» STORED DATA:
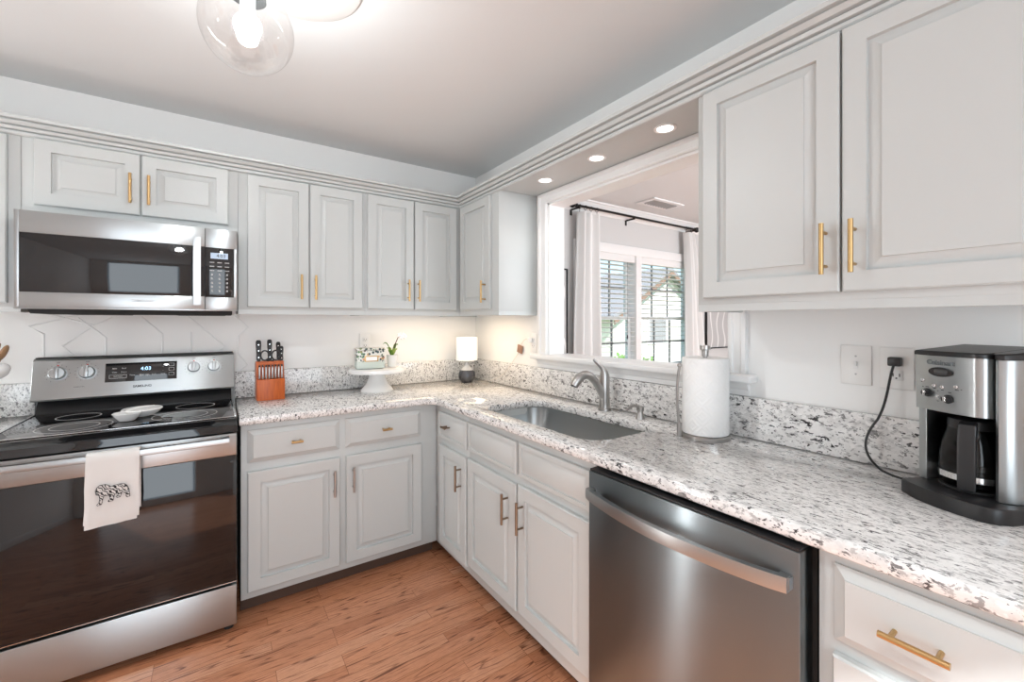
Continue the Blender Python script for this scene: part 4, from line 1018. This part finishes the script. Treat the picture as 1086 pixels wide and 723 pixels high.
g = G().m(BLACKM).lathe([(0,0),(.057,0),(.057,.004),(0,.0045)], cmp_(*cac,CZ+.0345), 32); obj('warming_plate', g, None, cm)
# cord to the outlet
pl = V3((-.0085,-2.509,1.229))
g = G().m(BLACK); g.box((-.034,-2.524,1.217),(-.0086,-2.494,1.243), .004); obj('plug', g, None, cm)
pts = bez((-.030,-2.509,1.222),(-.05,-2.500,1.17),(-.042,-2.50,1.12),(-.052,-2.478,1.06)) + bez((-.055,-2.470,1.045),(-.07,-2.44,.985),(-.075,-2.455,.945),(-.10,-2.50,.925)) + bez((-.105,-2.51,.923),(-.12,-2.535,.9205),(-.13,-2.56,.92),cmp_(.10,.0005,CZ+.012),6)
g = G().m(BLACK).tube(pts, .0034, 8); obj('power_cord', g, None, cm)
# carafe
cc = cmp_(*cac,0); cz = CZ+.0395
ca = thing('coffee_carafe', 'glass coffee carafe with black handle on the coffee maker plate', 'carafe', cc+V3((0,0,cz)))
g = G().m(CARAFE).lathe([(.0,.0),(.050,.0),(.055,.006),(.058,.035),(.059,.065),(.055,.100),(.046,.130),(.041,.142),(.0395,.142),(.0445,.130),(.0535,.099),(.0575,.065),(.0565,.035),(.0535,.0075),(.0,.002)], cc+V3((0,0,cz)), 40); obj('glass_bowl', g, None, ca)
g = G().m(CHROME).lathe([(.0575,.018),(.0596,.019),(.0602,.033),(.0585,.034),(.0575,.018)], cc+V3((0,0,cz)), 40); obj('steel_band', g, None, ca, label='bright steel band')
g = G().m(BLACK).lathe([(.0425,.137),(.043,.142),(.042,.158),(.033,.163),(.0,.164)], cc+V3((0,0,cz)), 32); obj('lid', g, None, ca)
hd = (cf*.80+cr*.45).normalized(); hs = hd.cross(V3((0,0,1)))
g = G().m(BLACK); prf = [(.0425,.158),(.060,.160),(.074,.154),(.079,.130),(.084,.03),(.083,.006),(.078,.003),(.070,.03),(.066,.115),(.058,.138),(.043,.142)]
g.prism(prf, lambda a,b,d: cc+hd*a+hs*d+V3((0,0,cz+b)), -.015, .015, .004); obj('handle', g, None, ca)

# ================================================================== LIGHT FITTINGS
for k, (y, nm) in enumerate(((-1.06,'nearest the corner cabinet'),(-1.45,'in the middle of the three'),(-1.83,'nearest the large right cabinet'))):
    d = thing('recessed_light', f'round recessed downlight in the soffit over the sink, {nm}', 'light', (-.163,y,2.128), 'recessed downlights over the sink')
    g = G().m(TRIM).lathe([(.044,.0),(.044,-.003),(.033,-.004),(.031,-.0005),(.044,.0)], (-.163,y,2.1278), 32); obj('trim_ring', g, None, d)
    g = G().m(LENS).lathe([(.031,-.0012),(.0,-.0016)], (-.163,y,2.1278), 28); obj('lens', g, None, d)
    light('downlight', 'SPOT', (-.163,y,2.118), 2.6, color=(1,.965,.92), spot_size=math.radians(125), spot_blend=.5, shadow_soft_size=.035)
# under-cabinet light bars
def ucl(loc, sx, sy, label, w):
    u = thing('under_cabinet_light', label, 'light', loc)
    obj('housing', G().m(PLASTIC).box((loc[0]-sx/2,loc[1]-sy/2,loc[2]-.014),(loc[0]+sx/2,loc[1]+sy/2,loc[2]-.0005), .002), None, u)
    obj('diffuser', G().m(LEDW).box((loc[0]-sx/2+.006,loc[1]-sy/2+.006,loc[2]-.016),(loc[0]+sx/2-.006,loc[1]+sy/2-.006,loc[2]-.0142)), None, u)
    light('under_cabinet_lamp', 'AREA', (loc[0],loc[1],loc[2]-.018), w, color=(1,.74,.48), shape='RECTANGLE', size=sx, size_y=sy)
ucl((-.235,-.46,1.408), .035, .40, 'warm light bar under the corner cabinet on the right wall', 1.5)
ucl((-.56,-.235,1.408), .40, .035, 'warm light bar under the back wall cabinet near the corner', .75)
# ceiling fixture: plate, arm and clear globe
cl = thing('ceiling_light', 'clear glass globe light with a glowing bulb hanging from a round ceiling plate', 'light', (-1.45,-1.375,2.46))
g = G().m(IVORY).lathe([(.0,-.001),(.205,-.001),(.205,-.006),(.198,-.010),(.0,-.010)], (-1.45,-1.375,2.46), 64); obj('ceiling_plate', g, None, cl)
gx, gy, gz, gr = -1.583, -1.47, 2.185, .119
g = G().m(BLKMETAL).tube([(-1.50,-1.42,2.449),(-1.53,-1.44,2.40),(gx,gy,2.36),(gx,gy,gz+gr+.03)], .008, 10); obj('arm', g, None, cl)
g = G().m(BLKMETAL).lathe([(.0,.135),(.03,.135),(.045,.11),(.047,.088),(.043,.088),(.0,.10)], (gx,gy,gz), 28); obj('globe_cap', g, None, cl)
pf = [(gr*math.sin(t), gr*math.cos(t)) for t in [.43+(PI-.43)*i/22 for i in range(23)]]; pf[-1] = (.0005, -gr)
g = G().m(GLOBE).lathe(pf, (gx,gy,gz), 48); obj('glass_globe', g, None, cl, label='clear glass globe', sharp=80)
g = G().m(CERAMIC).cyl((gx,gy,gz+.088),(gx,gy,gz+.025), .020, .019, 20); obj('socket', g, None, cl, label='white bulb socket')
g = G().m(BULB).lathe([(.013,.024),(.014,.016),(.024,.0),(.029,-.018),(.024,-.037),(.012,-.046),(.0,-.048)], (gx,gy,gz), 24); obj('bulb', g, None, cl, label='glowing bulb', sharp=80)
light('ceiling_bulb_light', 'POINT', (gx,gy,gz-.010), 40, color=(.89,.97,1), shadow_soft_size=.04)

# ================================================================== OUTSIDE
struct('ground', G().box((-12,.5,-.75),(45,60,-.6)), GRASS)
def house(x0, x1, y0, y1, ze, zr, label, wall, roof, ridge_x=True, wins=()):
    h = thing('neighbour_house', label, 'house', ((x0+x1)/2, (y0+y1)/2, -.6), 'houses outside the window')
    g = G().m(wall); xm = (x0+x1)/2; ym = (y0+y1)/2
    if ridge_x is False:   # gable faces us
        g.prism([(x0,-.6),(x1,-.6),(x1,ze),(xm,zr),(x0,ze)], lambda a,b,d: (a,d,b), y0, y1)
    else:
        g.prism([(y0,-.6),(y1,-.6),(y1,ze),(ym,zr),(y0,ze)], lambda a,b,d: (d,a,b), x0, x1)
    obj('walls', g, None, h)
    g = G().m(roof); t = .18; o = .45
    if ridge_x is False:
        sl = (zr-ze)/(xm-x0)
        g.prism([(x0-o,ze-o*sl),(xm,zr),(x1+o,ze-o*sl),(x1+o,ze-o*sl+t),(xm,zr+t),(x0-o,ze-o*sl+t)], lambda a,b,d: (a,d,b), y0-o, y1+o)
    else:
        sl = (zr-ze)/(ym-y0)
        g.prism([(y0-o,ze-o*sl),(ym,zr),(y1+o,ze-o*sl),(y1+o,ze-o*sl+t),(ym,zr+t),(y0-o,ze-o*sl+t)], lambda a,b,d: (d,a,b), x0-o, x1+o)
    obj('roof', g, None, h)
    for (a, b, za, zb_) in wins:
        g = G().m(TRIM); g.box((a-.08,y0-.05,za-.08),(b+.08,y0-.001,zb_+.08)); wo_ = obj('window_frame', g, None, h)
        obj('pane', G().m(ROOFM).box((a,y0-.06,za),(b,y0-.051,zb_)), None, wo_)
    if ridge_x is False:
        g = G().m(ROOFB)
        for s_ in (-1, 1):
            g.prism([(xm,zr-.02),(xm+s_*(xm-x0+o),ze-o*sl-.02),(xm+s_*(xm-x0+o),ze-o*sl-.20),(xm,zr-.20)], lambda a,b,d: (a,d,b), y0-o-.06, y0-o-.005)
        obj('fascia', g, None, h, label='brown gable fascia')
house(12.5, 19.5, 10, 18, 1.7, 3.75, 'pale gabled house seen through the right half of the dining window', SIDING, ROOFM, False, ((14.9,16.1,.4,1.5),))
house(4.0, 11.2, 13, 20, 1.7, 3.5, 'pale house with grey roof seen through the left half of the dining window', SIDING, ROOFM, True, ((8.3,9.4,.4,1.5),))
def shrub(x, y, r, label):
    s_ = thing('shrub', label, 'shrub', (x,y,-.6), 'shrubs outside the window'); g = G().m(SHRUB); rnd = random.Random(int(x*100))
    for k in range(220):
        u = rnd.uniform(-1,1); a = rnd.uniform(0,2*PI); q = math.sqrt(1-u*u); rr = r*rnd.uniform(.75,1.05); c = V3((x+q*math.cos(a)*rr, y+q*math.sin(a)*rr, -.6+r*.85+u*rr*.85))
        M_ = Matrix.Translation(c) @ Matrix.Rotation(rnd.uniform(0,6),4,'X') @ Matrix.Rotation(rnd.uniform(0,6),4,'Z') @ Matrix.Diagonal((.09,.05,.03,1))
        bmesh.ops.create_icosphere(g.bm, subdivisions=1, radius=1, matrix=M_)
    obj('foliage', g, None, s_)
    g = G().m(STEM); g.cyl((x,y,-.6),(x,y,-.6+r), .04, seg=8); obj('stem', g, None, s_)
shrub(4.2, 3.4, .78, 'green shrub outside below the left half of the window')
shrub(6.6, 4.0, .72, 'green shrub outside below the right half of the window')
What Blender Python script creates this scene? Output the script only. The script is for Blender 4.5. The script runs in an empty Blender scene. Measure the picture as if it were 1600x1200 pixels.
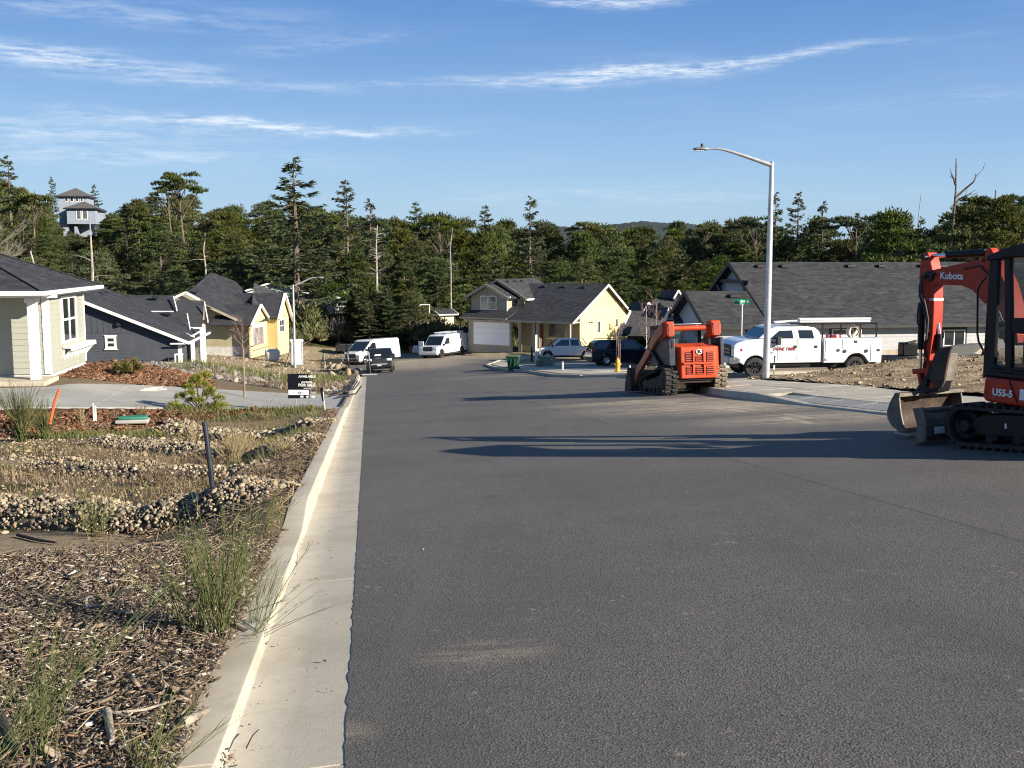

» PROBLEM TO SOLVE:
Give the number of lines in the records above that contain the word "from". Reply with that number alone.

» ANSWER TO THE EXERCISE:
2